- _Written instruction_
From the first line of the data below through the line holding "plank(xa, xb, a, b, m, tint, 0.0", output each line exactly and leave the pictures out.

- _Data for the task_
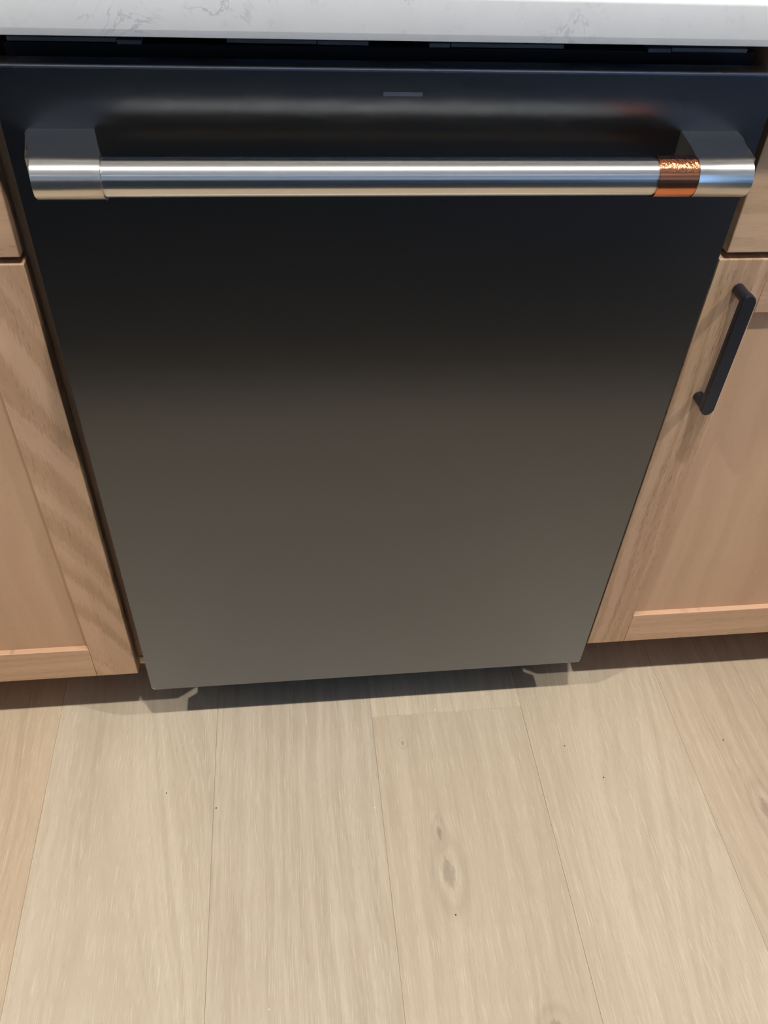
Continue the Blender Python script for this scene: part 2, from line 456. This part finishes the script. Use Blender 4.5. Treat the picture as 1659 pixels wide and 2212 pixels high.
def plank(x0, x1, y0, y1, mat, tint, dz=0.0, eased_end=False):
    g = 0.00008
    bm = bmesh.new()
    add_box(bm, x0 + g, x1 - g, y0 + g, y1 - g, -0.012, dz)
    top = [e for e in bm.edges if all(abs(q.co.z - dz) < 1e-6 for q in e.verts)]
    if eased_end:      # the end joint in view: a visible eased edge
        end = [e for e in top if all(abs(q.co.y - (y0 + g)) < 1e-6 for q in e.verts)]
        bmesh.ops.bevel(bm, geom=end, offset=0.0016, segments=1, affect='EDGES')
    else:
        bmesh.ops.bevel(bm, geom=top, offset=0.0003, segments=1, affect='EDGES')
    o = finish('plank', bm, mat, floor)
    o.color = (*tint, 1)
    return o
# columns in view: column index -> (material, tint), end joints in y
VIEW = {-3: (F_PLAIN[1], (0.98, 0.91, 0.83)), -2: (F_CATH, (0.99, 0.985, 0.97)), -1: (F_LINED, (0.925, 0.91, 0.90)),
        0: (F_KNOT, (0.965, 0.94, 0.905)), 1: (F_SWEEP, (0.98, 0.96, 0.925)), 2: (F_KNOT2, (0.92, 0.87, 0.82))}
JOINTS = {-3: 0.40, -2: -0.93, -1: -1.33, 0: -0.0108, 1: -0.72, 2: 0.33}
i0 = math.floor((ROOM_X0 - X_OFF) / PITCH); i1 = math.ceil((ROOM_X1 - X_OFF) / PITCH)
for i in range(i0, i1):
    xa, xb = max(ROOM_X0, X_OFF + i * PITCH), min(ROOM_X1, X_OFF + (i + 1) * PITCH)
    if xb - xa < 0.02: continue
    j = JOINTS.get(i, random.uniform(-1.6, 0.2))
    cuts = [ROOM_Y0] + sorted(c for c in (j - 3.6, j - 1.8, j, j + 1.8) if ROOM_Y0 + 0.05 < c < ROOM_Y1 - 0.05) + [ROOM_Y1]
    for a, b in zip(cuts[:-1], cuts[1:]):
        m = random.choice(F_PLAIN); t = random.uniform(0.90, 1.0); tint = (t, t * 0.97, t * 0.93)
        if i in VIEW and a < -0.2 < b:
            m, tint = VIEW[i]
        eased = i == 0 and abs(a + 0.0108) < 1e-6
        if eased: tint = (1.0, 0.98, 0.94)
        plank(xa, xb, a, b, m, tint, 0.0 if eased or i != 0 else -0.0003, eased)

# ------------------------------------------------------------------ ceiling downlights
for k, (lx, ly, w_, c_) in enumerate(LAMPS):
    where = ['over the left base cabinet', 'over the dishwasher', 'over the right base cabinet', 'beyond the added island on the left', 'beyond the added island on the right'][k]
    root = thing('ceiling_downlight', 'round white recessed ceiling downlight ' + where, 'ceiling light', (lx, ly, ROOM_H), 'recessed ceiling downlights')
    bm = bmesh.new()
    prof = [(0.042, 0.0), (0.062, 0.0), (0.060, -0.006), (0.044, -0.009)]
    rings = [[bm.verts.new((lx + r * math.cos(2 * math.pi * s / 32), ly + r * math.sin(2 * math.pi * s / 32), ROOM_H + z)) for s in range(32)] for r, z in prof]
    for a in range(4):
        for s in range(32):
            bm.faces.new((rings[a][s], rings[a][(s + 1) % 32], rings[(a + 1) % 4][(s + 1) % 32], rings[(a + 1) % 4][s]))
    finish('trim_ring', bm, M_WHITE, root, smooth=True)
    bm = bmesh.new()
    prism(bm, [(lx + 0.042 * math.cos(2 * math.pi * s / 32), ly + 0.042 * math.sin(2 * math.pi * s / 32)) for s in range(32)], ROOM_H - 0.004, ROOM_H, lambda p, q, t: (p, q, t))
    finish('lens', bm, M_LAMP, root)

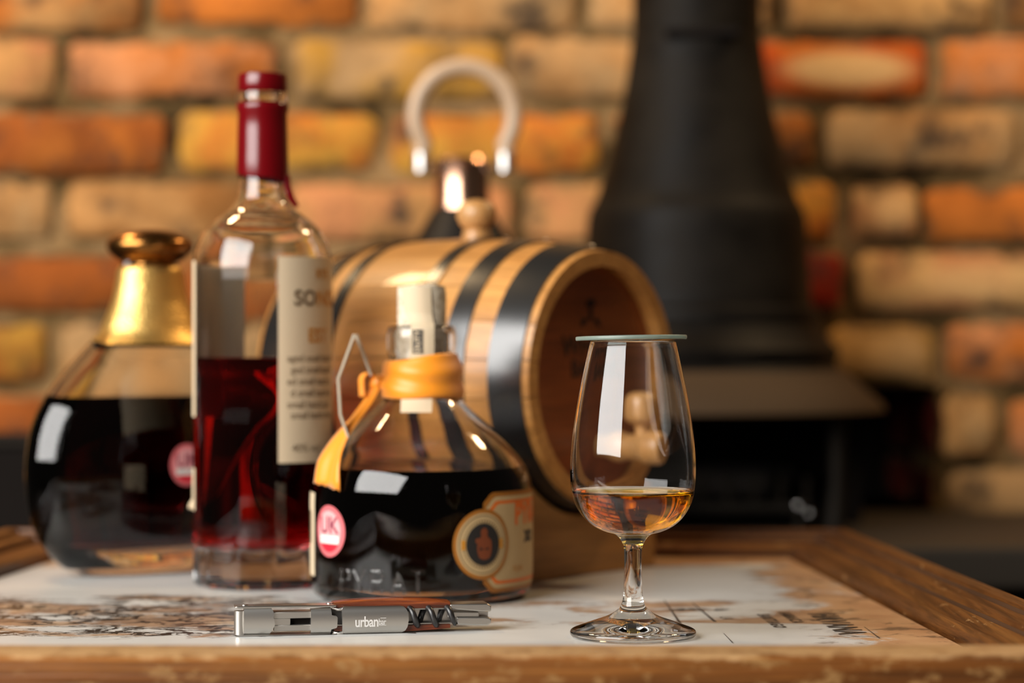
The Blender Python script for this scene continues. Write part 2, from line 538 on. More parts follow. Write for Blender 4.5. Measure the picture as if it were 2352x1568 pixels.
M['brown_ink'] = pbr('brown_ink', (0.10, 0.055, 0.02), 0.6)
M['orange_ink'] = pbr('orange_ink', (0.66, 0.13, 0.008), 0.5)
M['black_ink'] = pbr('black_ink', (0.012, 0.010, 0.009), 0.5)
M['red_ink'] = pbr('red_ink', (0.62, 0.012, 0.03), 0.45)
M['pink_ink'] = pbr('pink_ink', (0.72, 0.34, 0.34), 0.5)
M['rose_ink'] = pbr('rose_rim_ink', (0.60, 0.13, 0.14), 0.5)
M['maroon_ink'] = pbr('maroon_ink', (0.22, 0.03, 0.06), 0.5)
M['teal_ink'] = pbr('teal_ink', (0.22, 0.36, 0.40), 0.5)
M['satin'] = pbr('orange_satin', (0.84, 0.27, 0.006), 0.42, sheen=0.3)
M['steel'] = pbr('brushed_steel', (0.52, 0.50, 0.47), 0.30, 1.0)
M['steel_matte'] = pbr('satin_steel', (0.50, 0.48, 0.45), 0.36, 1.0)
M['steel_dark'] = pbr('dark_steel', (0.16, 0.15, 0.14), 0.4, 1.0)
M['steel_print'] = pbr('etched_pale_print', (0.62, 0.60, 0.57), 0.65, 0.3)
M['worm'] = pbr('black_coated_steel', (0.014, 0.013, 0.013), 0.33, spec=0.6)
M['hoop'] = pbr('black_hoop_steel', (0.012, 0.012, 0.012), 0.27, 0.0, spec=0.9)
M['rivet'] = pbr('steel_rivet', (0.6, 0.58, 0.55), 0.3, 1.0)
M['copper'] = pbr('polished_copper', (0.72, 0.42, 0.28), 0.22, 1.0)
M['handle'] = pbr('tan_handle', (0.47, 0.32, 0.20), 0.32)
M['kettle'] = pbr('black_enamel', (0.004, 0.003, 0.003), 0.5, spec=0.2)
M['bronze'] = pbr('bronze_cap', (0.32, 0.14, 0.035), 0.25, 1.0)
M['tag'] = pbr('clear_plastic_tag', (0.42, 0.36, 0.27), 0.35)
M['cork'] = None
def gold_mesh():
    m, nt, b = newmat('gold_net_foil')
    v = coords(nt, (1, 1, 1))
    vo = node(nt, 'ShaderNodeTexVoronoi', Scale=420.0); nt.links.new(v, vo.inputs['Vector'])
    b.inputs['Base Color'].default_value = (0.80, 0.50, 0.15, 1)
    b.inputs['Metallic'].default_value = 1.0; b.inputs['Roughness'].default_value = 0.42
    bump(nt, b, vo.outputs['Distance'], 0.35, 0.001)
    return m
M['gold'] = gold_mesh()
def cork_mat():
    m, nt, b = newmat('pale_cork')
    n1 = noise(nt, coords(nt), 260, 5, 0.7)
    nt.links.new(ramp(nt, n1, [(0.3, (0.28, 0.19, 0.10)), (0.5, (0.62, 0.52, 0.38)), (0.7, (0.72, 0.64, 0.50))]), b.inputs['Base Color'])
    b.inputs['Roughness'].default_value = 0.85
    return m
M['cork'] = cork_mat()
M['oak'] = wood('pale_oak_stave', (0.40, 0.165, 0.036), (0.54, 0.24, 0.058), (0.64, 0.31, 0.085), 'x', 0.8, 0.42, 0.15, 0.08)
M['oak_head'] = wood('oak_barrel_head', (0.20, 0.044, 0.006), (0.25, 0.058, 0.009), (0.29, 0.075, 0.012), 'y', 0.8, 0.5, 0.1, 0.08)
M['oak_stand'] = wood('pale_stand_wood', (0.36, 0.15, 0.03), (0.46, 0.205, 0.048), (0.54, 0.26, 0.07), 'y', 0.7, 0.5, 0, 0.08)
M['oak_turned'] = wood('turned_wood', (0.42, 0.19, 0.05), (0.54, 0.27, 0.09), (0.62, 0.34, 0.13), 'z', 0.7, 0.4, 0.2, 0.05)
M['char'] = pbr('burnt_brand', (0.028, 0.010, 0.004), 0.8)
M['rosewood'] = wood('red_rosewood', (0.018, 0.004, 0.0015), (0.14, 0.024, 0.004), (0.34, 0.075, 0.012), 'x', 6.0, 0.35, 0.2, 0.2)
M['log'] = wood('charred_log', (0.006, 0.004, 0.003), (0.012, 0.008, 0.005), (0.02, 0.012, 0.008), 'x', 1.0, 0.9)

# ------------------------------------------------------------------ the setting
DW = 2.50                                   # distance of the brick face
sw = DW / FPX                               # metres per photo pixel there
fl = tag(MB().box(-2.5, 2.5, -1.2, 2.75, -0.50, -0.45).build('floor', M['floor'], smooth=False), kind='structure')
RX0, RX1 = (1120-1176)*sw, (2158-1176)*sw          # fire recess in the wall
RZ = CAMZ-(897-784)*sw
wb = MB().box(-1.30, RX0, DW+0.006, DW+0.16, -0.45, 1.05).box(RX1, 1.30, DW+0.006, DW+0.16, -0.45, 1.05)
wb.box(RX0, RX1, DW+0.006, DW+0.16, RZ+0.006, 1.05).box(RX0, RX1, DW+0.012, DW+0.16, -0.45, -0.022)
wall = tag(wb.build('wall_back', M['mortar'], smooth=False), kind='structure')
rc = MB().box(RX0-0.02, RX1+0.02, DW+0.34, DW+0.36, -0.05, RZ+0.03).box(RX0-0.02, RX1+0.02, DW+0.16, DW+0.36, RZ+0.006, RZ+0.03)
rc.box(RX0-0.02, RX0, DW+0.16, DW+0.34, -0.05, RZ+0.006).box(RX1+0.004, RX1+0.03, DW+0.016, DW+0.34, -0.022, RZ+0.006).box(RX0-0.02, RX1+0.03, DW+0.012, DW+0.36, -0.06, -0.022)
rc.build('recess_lining', M['soot'], wall, smooth=False)

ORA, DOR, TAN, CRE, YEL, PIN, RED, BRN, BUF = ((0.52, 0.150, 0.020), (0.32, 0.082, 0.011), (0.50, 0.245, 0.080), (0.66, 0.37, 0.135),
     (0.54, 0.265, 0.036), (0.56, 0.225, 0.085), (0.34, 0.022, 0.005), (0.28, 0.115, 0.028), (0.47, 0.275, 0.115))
rows = [-250, -86, 78, 243, 408, 568, 730, 895, 1065, 1230, 1395, 1560, 1725]   # joint centres in photo px
known = {   # row start -> list of (x0, x1, colour, tone, spot)
 -86: [(-170, 345, TAN, ORA, 0), (345, 830, ORA, ORA, 0), (830, 1340, TAN, BUF, 0), (1340, 1790, BUF, TAN, 0), (1790, 2290, TAN, CRE, 0)],
  78: [(-370, 142, TAN, PIN, 0), (142, 660, ORA, PIN, 0), (660, 1162, YEL, BUF, 0), (1162, 1640, TAN, BUF, 0), (1640, 2146, (0.62, 0.15, 0.014), (0.55, 0.07, 0.008), 1), (2146, 2650, PIN, ORA, 0)],
 243: [(-120, 392, ORA, DOR, 0), (392, 886, ORA, YEL, 0), (886, 1395, YEL, ORA, 0), (1395, 1888, BRN, ORA, 0), (1888, 2352, TAN, BUF, 0)],
 408: [(-380, 136, TAN, BUF, 0), (136, 650, BRN, TAN, 0), (650, 1190, TAN, PIN, 0), (1190, 1690, PIN, TAN, 0), (1690, 1935, ORA, YEL, 0), (1935, 2118, CRE, PIN, 0.6), (2118, 2620, ORA, ORA, 0)],
 568: [(-160, 330, DOR, DOR, 0), (330, 850, BRN, DOR, 0), (850, 1360, TAN, DOR, 0), (1360, 1700, TAN, TAN, 0), (1700, 1950, RED, RED, 0), (1950, 2440, PIN, CRE, 0.5)],
 730: [(-380, 122, ORA, YEL, 0), (122, 640, BUF, TAN, 0), (640, 1150, BRN, TAN, 0), (1150, 1650, TAN, BRN, 0), (1650, 1900, YEL, TAN, 0), (1900, 2156, CRE, YEL, 0.4), (2156, 2660, ORA, PIN, 0)],
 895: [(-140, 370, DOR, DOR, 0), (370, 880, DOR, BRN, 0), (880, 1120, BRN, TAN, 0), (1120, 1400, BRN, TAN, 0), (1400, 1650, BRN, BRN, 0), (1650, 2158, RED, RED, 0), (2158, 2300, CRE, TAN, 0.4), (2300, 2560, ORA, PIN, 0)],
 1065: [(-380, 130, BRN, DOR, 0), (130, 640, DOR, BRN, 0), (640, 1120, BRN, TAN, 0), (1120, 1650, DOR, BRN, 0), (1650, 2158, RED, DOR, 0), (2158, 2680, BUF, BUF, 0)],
}
def brick_mesh(w, h, rd):
    d = 0.06
    j = lambda a: rd.uniform(-a, a)
    c = 0.010
    hw, hh = w/2, h/2
    ol = [(-hw+c, -hh), (j(w*.2), -hh+j(.003)), (hw-c, -hh), (hw, -hh+c), (hw, hh-c), (hw-c, hh), (j(w*.2), hh+j(.003)), (-hw+c, hh), (-hw, hh-c), (-hw, -hh+c)]
    n = len(ol)
    ol = [(x+j(.0022), z+j(.0022)) for x, z in ol]
    inn = [(x*(1-0.012/w)+j(.002), z*(1-0.013/h)+j(.002)) for x, z in ol]
    v = [(x, d, z) for x, z in ol] + [(x, 0.006+j(.002), z) for x, z in ol] + [(x, j(.0022), z) for x, z in inn]
    f = [tuple(2*n+k for k in range(n))]
    for r_ in (0, 1):
        for k in range(n):
            k2 = (k+1) % n
            f.append((r_*n+k, r_*n+k2, (r_+1)*n+k2, (r_+1)*n+k))
    return MB().add(v, f)
brd = random.Random(11)
def add_brick(w, h, loc, rot, c, tone, spot):
    me = brick_mesh(w, h, brd).mesh('brick')
    me.materials.append(M['brick'])
    me.polygons.foreach_set('use_smooth', [True]*len(me.polygons))
    me.set_sharp_from_angle(angle=R(50))
    o = bpy.data.objects.new('brick', me); COL.objects.link(o)
    o.parent = wall
    o.location = loc; o.rotation_euler = rot
    vary = random.uniform(0.88, 1.1)
    o.color = (c[0]*vary, c[1]*vary, c[2]*vary, 1)
    o['tone'] = [float(q) for q in tone]
    o['spot'] = float(spot)
def put_brick(x0, x1, y0, y1, c, tone, spot):
    j = random.uniform
    cx = (x0+x1)/2 + j(-4, 4); cy = (y0+y1)/2 + j(-5, 5)
    if y0 >= 890 and y0 < 1230 and x1 > 1130 and x0 < 2150: return
    add_brick((x1-x0)*sw-0.010+j(-.006, .003), (y1-y0)*sw-0.0095+j(-.004, .002), ((cx-1176)*sw, DW-0.002+j(-.003, .003), CAMZ-(cy-784)*sw),
              (j(-.01, .01), j(-.012, .012), j(-.008, .008)), c, tone, spot)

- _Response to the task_
Continue the Blender Python script for this scene: part 2, from line 456. This part finishes the script. Use Blender 4.5. Treat the picture as 1659 pixels wide and 2212 pixels high.
def plank(x0, x1, y0, y1, mat, tint, dz=0.0, eased_end=False):
    g = 0.00008
    bm = bmesh.new()
    add_box(bm, x0 + g, x1 - g, y0 + g, y1 - g, -0.012, dz)
    top = [e for e in bm.edges if all(abs(q.co.z - dz) < 1e-6 for q in e.verts)]
    if eased_end:      # the end joint in view: a visible eased edge
        end = [e for e in top if all(abs(q.co.y - (y0 + g)) < 1e-6 for q in e.verts)]
        bmesh.ops.bevel(bm, geom=end, offset=0.0016, segments=1, affect='EDGES')
    else:
        bmesh.ops.bevel(bm, geom=top, offset=0.0003, segments=1, affect='EDGES')
    o = finish('plank', bm, mat, floor)
    o.color = (*tint, 1)
    return o
# columns in view: column index -> (material, tint), end joints in y
VIEW = {-3: (F_PLAIN[1], (0.98, 0.91, 0.83)), -2: (F_CATH, (0.99, 0.985, 0.97)), -1: (F_LINED, (0.925, 0.91, 0.90)),
        0: (F_KNOT, (0.965, 0.94, 0.905)), 1: (F_SWEEP, (0.98, 0.96, 0.925)), 2: (F_KNOT2, (0.92, 0.87, 0.82))}
JOINTS = {-3: 0.40, -2: -0.93, -1: -1.33, 0: -0.0108, 1: -0.72, 2: 0.33}
i0 = math.floor((ROOM_X0 - X_OFF) / PITCH); i1 = math.ceil((ROOM_X1 - X_OFF) / PITCH)
for i in range(i0, i1):
    xa, xb = max(ROOM_X0, X_OFF + i * PITCH), min(ROOM_X1, X_OFF + (i + 1) * PITCH)
    if xb - xa < 0.02: continue
    j = JOINTS.get(i, random.uniform(-1.6, 0.2))
    cuts = [ROOM_Y0] + sorted(c for c in (j - 3.6, j - 1.8, j, j + 1.8) if ROOM_Y0 + 0.05 < c < ROOM_Y1 - 0.05) + [ROOM_Y1]
    for a, b in zip(cuts[:-1], cuts[1:]):
        m = random.choice(F_PLAIN); t = random.uniform(0.90, 1.0); tint = (t, t * 0.97, t * 0.93)
        if i in VIEW and a < -0.2 < b:
            m, tint = VIEW[i]
        eased = i == 0 and abs(a + 0.0108) < 1e-6
        if eased: tint = (1.0, 0.98, 0.94)
        plank(xa, xb, a, b, m, tint, 0.0 if eased or i != 0 else -0.0003, eased)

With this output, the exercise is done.